In his speech the Finance Minister noted that a “remarkable” economic recovery is underway in Cyprus, which he put down to the “resilience and competitiveness” of key sectors, as well as the “calm and rational” approach of the citizens which allowed the government to implement reforms.
He made special references to the fully “reformed and restructured” banking sector which is now based on “stronger foundations” and the successful efforts to control public finances. “Early and decisive action on balancing the budget safeguarded the stability and attractiveness of our tax regime,” said Georgiades.
Asked by the CNA about the high number of non-performing loans over which many investors have expressed concern, the Finance Minister said that there is no complacency: “It is an issue we have identified. It a legacy problem stemming from the irrational credit extension of previous years, so there is no complacency. Dealing with this issue will be helped first and foremost by the growth of the real economy and secondly by the systematic efforts of banks, along with borrowers, to have viable restructurings.

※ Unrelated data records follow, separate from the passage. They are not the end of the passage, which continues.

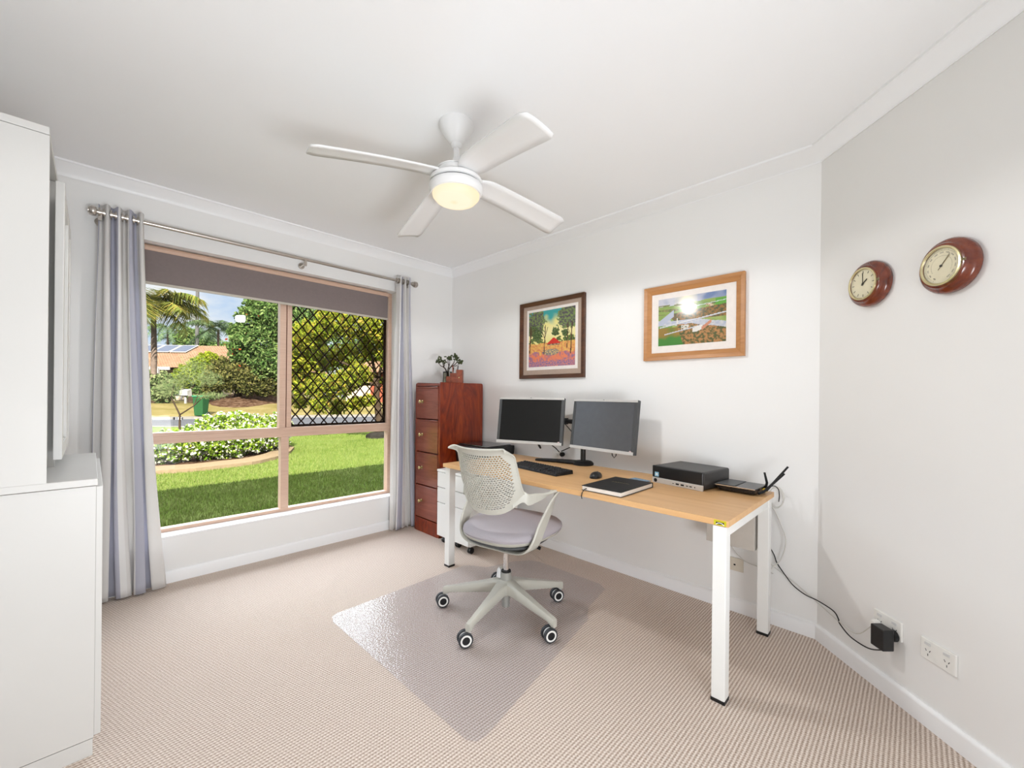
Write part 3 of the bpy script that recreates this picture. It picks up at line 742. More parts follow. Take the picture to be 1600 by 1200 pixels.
# desktop computer
MP = frame2((-.338,-2.388), (-.045,-.285), DZ)   # x along the front, y into depth
pc = thing('desktop_computer', 'low black small form computer with a silver lower front strip on the desk', 'computer', (-.2,-2.4,DZ))
pw, pd, ph = .288, .27, .094
b = MB(MP); b.box((-pw/2,0.004,.004),(pw/2,pd,ph)); b.build('case', plain('charcoal_case', (.035,.033,.032), .45, var=.05), pc, bevel=.010, seg=4)
b = MB(MP); b.box((-pw/2,-.006,.030),(pw/2,.006,ph)); fp = b.build('front_panel', M_BLACK, pc, bevel=.005, seg=3)
b = MB(MP); b.box((-pw/2,-.0065,.0),(pw/2,.006,.030)); sp = b.build('silver_strip', M_SILVER, pc, bevel=.003)
b = MB(MP)
for x, w, h in ((-.016,.008,.003),(.008,.018,.008),(.036,.018,.008),(.062,.010,.004),(.082,.012,.005),(.104,.004,.006)):
    b.box((x-w/2,-.0075,.014-h/2),(x+w/2,-.006,.014+h/2))
b.build('ports', M_BLACKM, sp)
MF = MP @ Matrix(((1,0,0,0),(0,0,-1,-.0072),(0,1,0,0),(0,0,0,1)))
b = MB(MF @ Matrix.Translation((-.122,.015,0))); b.lathe([(.0085,0),(.0100,0),(.0100,.0006),(.0085,.0006)], 24); b.build('badge_ring', M_BLACKM, sp)
text('hp', .015, MF @ Matrix.Translation((-.122,.0158,0)), M_BLACKM, 'badge_letters', sp, .0003, shear=.25)
b = MB(MP); b.box((-.127,-.0068,.036),(-.103,-.006,.060)); bs = b.build('blue_sticker', M_BLUE, fp)
b = MB(MP); b.box((-.121,-.0074,.043),(-.109,-.0068,.053)); b.build('sticker_print', M_OUTLET, bs)
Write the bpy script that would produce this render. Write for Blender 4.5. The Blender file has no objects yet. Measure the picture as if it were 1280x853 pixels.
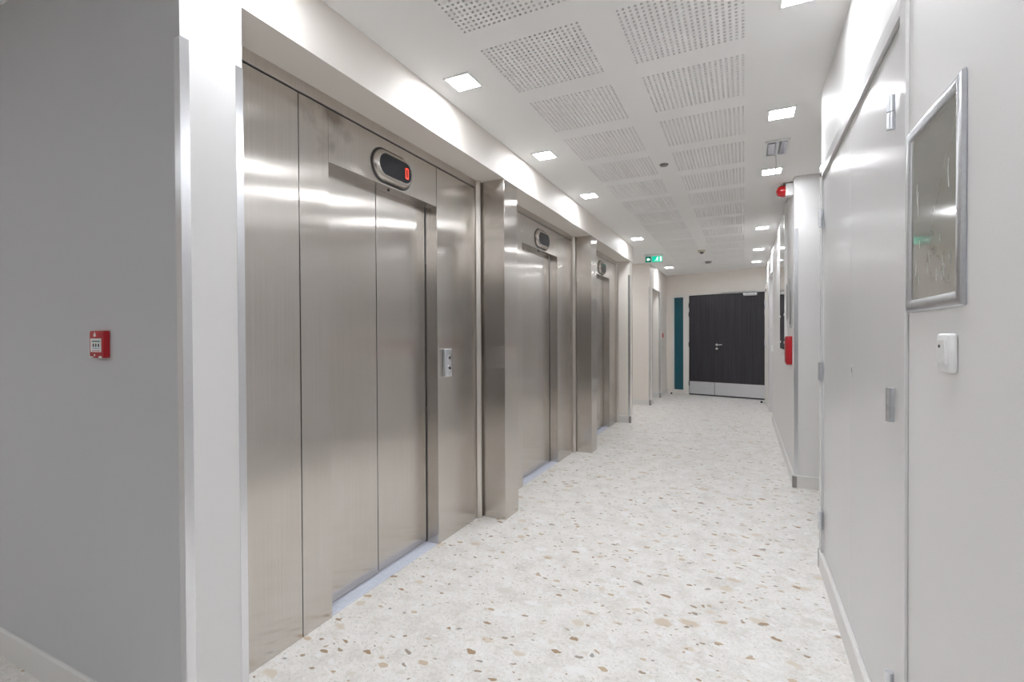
import bpy, bmesh, math, random
from mathutils import Vector, Matrix
random.seed(7)
scn = bpy.context.scene
COL = scn.collection
PI = math.pi

# ------------------------------------------------------------------ dimensions (metres)
HC = 2.64          # ceiling height
XP = -1.515        # front of the left piers / soffit
XW = -1.72         # front of the elevator panels
XD = -1.805        # front of the elevator doors
XR = 0.387         # right wall
SOF = 2.405        # underside of the soffit

# ------------------------------------------------------------------ materials
def nodes(name):
    m = bpy.data.materials.new(name); m.use_nodes = True
    nt = m.node_tree; b = nt.nodes['Principled BSDF']
    return m, nt, b
def N(nt, t, **kw):
    n = nt.nodes.new(t)
    for k, v in kw.items(): setattr(n, k, v)
    return n
def ramp(nt, pts, interp='LINEAR'):
    r = N(nt, 'ShaderNodeValToRGB'); cr = r.color_ramp; cr.interpolation = interp
    while len(cr.elements) < len(pts): cr.elements.new(0.5)
    for e, (p, c) in zip(cr.elements, pts):
        e.position = p; e.color = c if len(c) == 4 else (*c, 1)
    return r
def mixc(nt, fac, a, b):
    m = N(nt, 'ShaderNodeMix', data_type='RGBA')
    for s, v in ((m.inputs[0], fac), (m.inputs[6], a), (m.inputs[7], b)):
        if isinstance(v, (int, float)): s.default_value = v
        elif isinstance(v, tuple): s.default_value = (*v, 1)
        else: nt.links.new(v, s)
    return m.outputs[2]
def mth(nt, op, a, b=None):
    m = N(nt, 'ShaderNodeMath', operation=op)
    for i, v in enumerate((a, b)):
        if v is None: continue
        if isinstance(v, (int, float)): m.inputs[i].default_value = v
        else: nt.links.new(v, m.inputs[i])
    return m.outputs[0]
def simple(name, col, rough=0.5, metal=0.0, spec=0.5, noise=0.0, nscale=30, bump=0.0, bscale=200, coat=0.0):
    m, nt, b = nodes(name)
    b.inputs['Base Color'].default_value = (*col, 1)
    b.inputs['Roughness'].default_value = rough; b.inputs['Metallic'].default_value = metal
    b.inputs['Specular IOR Level'].default_value = spec; b.inputs['Coat Weight'].default_value = coat
    tc = N(nt, 'ShaderNodeTexCoord')
    if noise:
        n = N(nt, 'ShaderNodeTexNoise'); n.inputs['Scale'].default_value = nscale; n.inputs['Detail'].default_value = 4
        nt.links.new(tc.outputs['Object'], n.inputs['Vector'])
        lo = tuple(c*(1-noise) for c in col); hi = tuple(min(1, c*(1+noise)) for c in col)
        r = ramp(nt, [(0.3, lo), (0.7, hi)]); nt.links.new(n.outputs['Fac'], r.inputs[0])
        nt.links.new(r.outputs[0], b.inputs['Base Color'])
    if bump:
        n = N(nt, 'ShaderNodeTexNoise'); n.inputs['Scale'].default_value = bscale; n.inputs['Detail'].default_value = 2
        nt.links.new(tc.outputs['Object'], n.inputs['Vector'])
        bp = N(nt, 'ShaderNodeBump'); bp.inputs['Strength'].default_value = bump; bp.inputs['Distance'].default_value = 0.002
        nt.links.new(n.outputs['Fac'], bp.inputs['Height']); nt.links.new(bp.outputs[0], b.inputs['Normal'])
    return m
def emit(name, col, s):
    m, nt, b = nodes(name)
    b.inputs['Base Color'].default_value = (*col, 1)
    b.inputs['Emission Color'].default_value = (*col, 1); b.inputs['Emission Strength'].default_value = s
    return m
def steel(name, col, rough, stain=None, aniso=1.0):
    m, nt, b = nodes(name)
    b.inputs['Metallic'].default_value = 1; b.inputs['Anisotropic'].default_value = aniso
    tg = N(nt, 'ShaderNodeCombineXYZ'); tg.inputs[2].default_value = 1
    nt.links.new(tg.outputs[0], b.inputs['Tangent']); b.inputs['Anisotropic Rotation'].default_value = 0.25
    tc = N(nt, 'ShaderNodeTexCoord')
    mp = N(nt, 'ShaderNodeMapping'); mp.inputs['Scale'].default_value = (260, 260, 1.2)
    nt.links.new(tc.outputs['Object'], mp.inputs[0])
    g = N(nt, 'ShaderNodeTexNoise'); g.inputs['Scale'].default_value = 1; g.inputs['Detail'].default_value = 3
    nt.links.new(mp.outputs[0], g.inputs['Vector'])
    r = ramp(nt, [(0.25, tuple(c*0.93 for c in col)), (0.75, tuple(min(1, c*1.05) for c in col))])
    nt.links.new(g.outputs['Fac'], r.inputs[0])
    s = N(nt, 'ShaderNodeTexNoise'); s.inputs['Scale'].default_value = 3.2; s.inputs['Detail'].default_value = 5
    nt.links.new(tc.outputs['Object'], s.inputs['Vector'])
    sr = ramp(nt, [(0.35, (0.94, 0.93, 0.91)), (0.65, (1, 1, 1))]); nt.links.new(s.outputs['Fac'], sr.inputs[0])
    mul = N(nt, 'ShaderNodeMix', data_type='RGBA', blend_type='MULTIPLY'); mul.inputs[0].default_value = 1
    nt.links.new(r.outputs[0], mul.inputs[6]); nt.links.new(sr.outputs[0], mul.inputs[7])
    out = mul.outputs[2]
    rr = N(nt, 'ShaderNodeMapRange'); rr.inputs[3].default_value = rough*0.88; rr.inputs[4].default_value = rough*1.14
    nt.links.new(s.outputs['Fac'], rr.inputs[0]); nt.links.new(rr.outputs[0], b.inputs['Roughness'])
    if stain:
        d = N(nt, 'ShaderNodeVectorMath', operation='DISTANCE'); d.inputs[1].default_value = stain
        nt.links.new(tc.outputs['Object'], d.inputs[0])
        n2 = N(nt, 'ShaderNodeTexNoise'); n2.inputs['Scale'].default_value = 9; n2.inputs['Detail'].default_value = 4
        nt.links.new(tc.outputs['Object'], n2.inputs['Vector'])
        e = mth(nt, 'ADD', d.outputs['Value'], mth(nt, 'MULTIPLY', mth(nt, 'SUBTRACT', n2.outputs['Fac'], 0.5), 0.5))
        f = ramp(nt, [(0.0, (0.55,)*3), (0.16, (0, 0, 0))]); nt.links.new(e, f.inputs[0])
        out = mixc(nt, f.outputs[0], out, (0.16, 0.13, 0.11))
    nt.links.new(out, b.inputs['Base Color'])
    # faint sheet waviness
    w = N(nt, 'ShaderNodeTexNoise'); w.inputs['Scale'].default_value = 2.0; w.inputs['Detail'].default_value = 1
    nt.links.new(tc.outputs['Object'], w.inputs['Vector'])
    bp = N(nt, 'ShaderNodeBump'); bp.inputs['Strength'].default_value = 0.25; bp.inputs['Distance'].default_value = 0.01
    nt.links.new(w.outputs['Fac'], bp.inputs['Height']); nt.links.new(bp.outputs[0], b.inputs['Normal'])
    return m
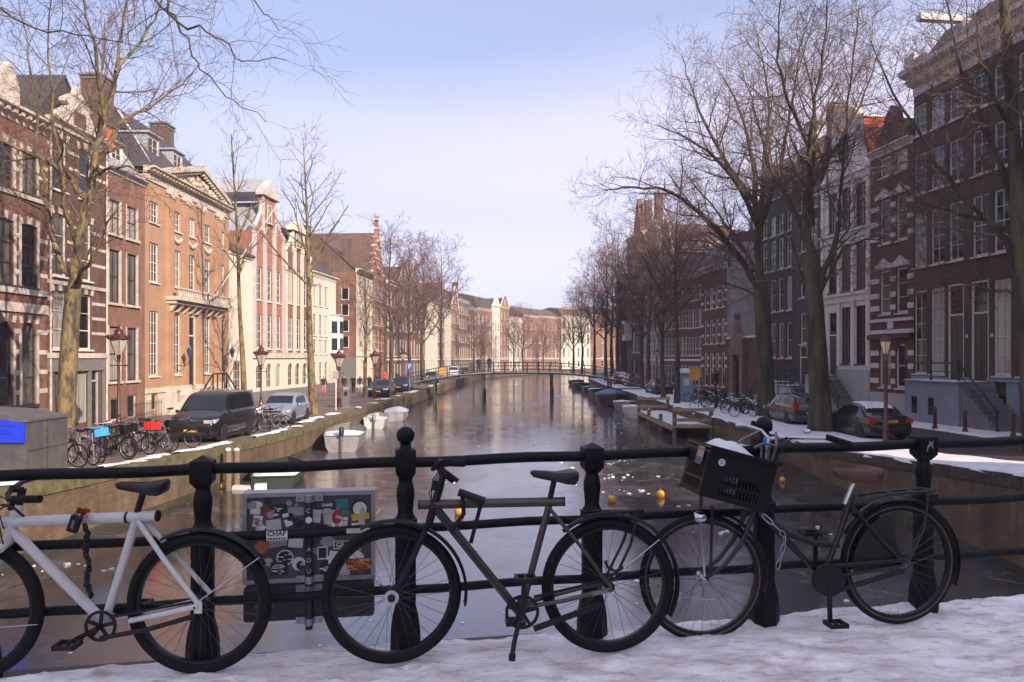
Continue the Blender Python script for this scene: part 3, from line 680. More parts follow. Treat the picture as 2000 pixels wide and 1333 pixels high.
b.box(px0 - .1, px1 + .1, -.78, -.62, rows[0][1] + 1.4, rows[0][1] + 1.5); b.obj('balustrade', M_stone, bal, smooth=40)
h.band(Hc - .3, Hc, M_stone, .08, keep=True, name='frieze'); h.cornice(Hc, M_stone, .45, .55, dent=.4)
pb, pt = Hc + .45, h.z(390, 340); pm = (px0 + px1) / 2
o = h.gable([(px0 - .3, pb), (px1 + .3, pb), (pm, pt - .25)], M_orend, -.18, .4, name='pediment')
for sx, xe in ((-1, px0 - .75), (1, px1 + .75)):
    L_ = MB(); v = Vector((pm - xe, 0, pt - pb)); n_ = Vector((-v.z, 0, v.x)).normalized() * (.3 if v.x > 0 else -.3)
    L_.prism([(xe, pb), (pm, pt), (pm, pt + .32), (xe, pb + .30)], -.62, .4); L_.obj('raking_cornice', M_stone, o, recalc=True)
    dd = MB()
    for k in range(1, 14): t = k / 14; q = Vector((xe, 0, pb)) + v * t; dd.box(q.x - .08, q.x + .08, -.5, -.2, q.z - .17, q.z + .02)
    dd.obj('dentil_row', M_stone, o)
rg = random.Random(5); b = MB()
for k in range(60):
    t = rg.uniform(-.8, .8); zz = rg.uniform(.12, .9) * (1 - abs(t)) * (pt - pb - .4)
    b.sphere((pm + t * (px1 - px0) / 2, -.2, pb + .12 + zz), rg.uniform(.09, .2), 7, 5, sc=(1, .6, 1))
b.obj('tympanum_carving', M_stone, o, smooth=70)
pr = MB().prism([(px0 - .7, pb + .1), (px1 + .7, pb + .1), (pm, pt + .25)], .4, 4.0); pr.obj('pediment_roof', M_lead, o, recalc=True)
h.hip(Hc + .4, 18.4 - Hc, 10, M_slate, top=(4.8, 12.2), over=.35)
h.chimney(3.6, 4.6, Hc + 2.4, 20.0, 1.5, 1.2, B_brown); h.chimney(11.6, 4.4, Hc + 2.2, 19.6, 1.3, 1.1, B_brown)
h.dormer(h.lx(322) + .9, Hc + 1.25, 1.5, 1.75, 1.1, 2.2, M_lead, M_lead); h.dormer(h.lx(372) + .7, Hc + 1.3, 1.4, 1.6, 1.1, 2.2, M_lead, M_lead)
h.part('snow_ridge', MB().bar((.6, .1, Hc + .75), (4.6, 3.9, 18.45), .25, .07), M_snow)
# stoop with black railing
st = cc[1]; zt = zs(768)
b = MB().box(st - 1.2, st + 1.2, -1.9, -.01, 0, zt)
o = h.part('stoop', b, M_stone)
for k in range(9):
    zz = zt * (1 - (k + 1) / 10); MB().box(st - 1.2 - .28 * (k + 1), st - 1.2 - .28 * k, -1.8, -.25, 0, zz).obj('step', M_stone, o); MB().box(st + 1.2 + .28 * k, st + 1.2 + .28 * (k + 1), -1.8, -.25, 0, zz).obj('step', M_stone, o)
rb = MB()
for y in (-1.8,):
    for x in (-1.1, -.4, .4, 1.1): rb.tube([(st + x, y, zt), (st + x, y, zt + 1.05)], .045, 6)
    rb.tube([(st - 1.1, y, zt + 1.0), (st + 1.1, y, zt + 1.0)], .05, 6)
    for sx in (-1, 1): rb.tube([(st + sx * 1.1, y, zt + 1.0), (st + sx * 3.6, y, .75), (st + sx * 3.7, y, 0)], .05, 6)
    for sx in (-1, 1): rb.tube([(st + sx * 1.1, y, zt + .5), (st + sx * 3.6, y, .35)], .03, 6)
rb.obj('stoop_railing', M_black, o)
M_mansion = h
# ---- cream side wing, red and white gabled pair
h = House('cream_house', 'cream rendered low house with brown roof between mansion and gables', PL(447), PL(493))
ev = h.z(470, 497); h.win(h.w * .35, .4, 1.3, 2.7, cols=3, rows=4, fm=M_stone, fr=.1); h.wall(M_creamw, 0, ev, depth=9); h.pitched_par(ev, 2.6, 9, M_slate)
h.band(0, .9, M_grey, .04, name='plinth'); h.band(ev - .18, ev, M_cream, .12, keep=True, name='cornice')
def gabled(name, label, a, b_, cols, gtop, brick, pil, rows, shoulder, ref, gabw=None):
    h = House(name, label, PL(a), PL(b_)); zs = lambda py: h.z(ref, py); w = h.w
    xs = [w * c for c in cols]
    for x in xs:
        for t, q in rows: h.win(x, zs(q), 1.05, zs(t) - zs(q), cols=2, rows=4, fr=.09, fm=M_white)
    ev = zs(shoulder)
    for i, x in enumerate(xs):                                         # arched ground floor openings
        h.win(x, .9, 1.1, 1.95, cols=2, rows=3, arch=True, fr=.08, fm=M_stone, sill=0, fill=M_creamw)
    h.wall(M_creamw, 0, zs(697), name='ground_floor_wall'); h.wall(brick, zs(697), ev)
    h.band(0, .7, M_grey, .05, name='plinth'); h.band(zs(700), zs(690), M_stone, .15, keep=True, name='cornice')
    edges = [0.22] + [(p + q) / 2 for p, q in zip(xs, xs[1:])] + [w - .22]
    for x in edges: h.part('pilaster', MB().box(x - .28, x + .28, -.12, .05, zs(690) + .02, ev + (0.6 if .3 < x < w - .3 else 0)), pil)
    gt = zs(gtop); n0, n1 = w * .28, w * .72
    k = gt - ev
    o = h.gable([(0.05, ev), (w - .05, ev), (w * .88, ev + k * .12), (n1 + .15, ev + k * .34), (n1, ev + k * .55), (n1, ev + k * .68), (n0, ev + k * .68), (n0, ev + k * .55), (n0 - .15, ev + k * .34), (w * .12, ev + k * .12)], brick, -.02, .35)
    for xx in (n0 + .14, n1 - .14): MB().box(xx - .17, xx + .17, -.1, .0, ev + k * .05, ev + k * .70).obj('gable_pilaster', pil, o)
    for sx in (0, 1):                                                  # stone scrolls down the flanks
        pts = [(0.05, ev), (w * .12, ev + k * .12), (n0 - .15, ev + k * .34), (n0, ev + k * .55)]
        if sx: pts = [(w - a, c) for a, c in pts]
        MB().tube([(a, .1, c + .1) for a, c in pts], [.3, .2, .17, .15], 8).obj('scroll', pil, o, smooth=60)
    MB().box(n0 - .3, n1 + .3, -.3, .4, ev + k * .68, ev + k * .72).obj('gable_cornice', pil, o)
    MB().prism([(n0 - .3, ev + k * .72), (n1 + .3, ev + k * .72), (w / 2, gt)], -.28, .5).obj('gable_pediment', pil, o, recalc=True)
    MB().prism([(n0 - .4, ev + k * .72), (n1 + .4, ev + k * .72), (w / 2, gt + .12)], .45, 4.0).obj('pediment_roof', M_lead, o, recalc=True)
    bf, p, data = window_mesh(.8, 1.5, 2, 3, .06, .03, False, .06); f = bf.obj('window', [M_white, M_white], o, loc=(w / 2, -.05, ev + k * .22)); p.obj('pane', M_glass, f)
    h.pitched_perp(ev - .1, k * .60, 9, M_lead, y0=.5, x0=.1, x1=w - .1); return h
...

I am cautiously optimistic that this process has begun and indeed it has already started producing results.”
The conference also examined the advantages of establishing a business base in Cyprus, its regional role and the variety of investment opportunities in financial services, tourism, real estate but also energy healthcare, shipping and maritime clusters, education and research, funds administration and management and airline transportation.
Jonathan Taylor Vice President of the European Investment Bank (EIB) noted in his speech that “the amount of lending activity by EIB in Cyprus clearly demonstrates the enormous confidence on the country’s economy and future.”
Meanwhile, the EBRD said the economy will grow with a rate of 1.7% in 2016 at the backdrop of an actual growth rate of 1.6% the year before, maintaining its November 2015 forecasts unchanged.
According to the May EBRD projections, the Cypriot GDP growth will pick up in 2017 reaching 2.0%
The EBRD’s latest Regional Economic Prospects report sees average growth across the Bank’s 36 countries of operations of 1.4% in 2016, a shade below the 1.6% seen last November, but above the 0.5% result for 2015. A further strengthening is seen to 2.5% in 2017.
According to the EBRD, the slightly softer outlook reflects a further drop in the price of oil since the previous report, increased volatility in global financial markets, lower capital flows to emerging markets worldwide, weakness in global trade and increasing geopolitical tensions.
Low commodity prices and the continued recession in Russia, where output is projected to contract by 1.2% in 2016 (following a decline of 3.7% in 2015) are weighing on the economic performance of Central Asia and Eastern Europe and the Caucasus (EEC). In contrast, lower energy import bills benefit Central Europe and the Baltic States (CEB) and south-eastern Europe (SEE) where growth momentum is expected to be sustained.
CEB and SEE economies also benefit from accommodative monetary policies in the Εurozone. In contrast, monetary policy in the United States is being tightened gradually, negatively affecting net capital flows to the region and to emerging markets more broadly.
Risks to the outlook come from geopolitical tensions around the region a possible sharp decelerations in China`s growth that may further exacerbate loss of confidence among investors amplify volatility in global markets.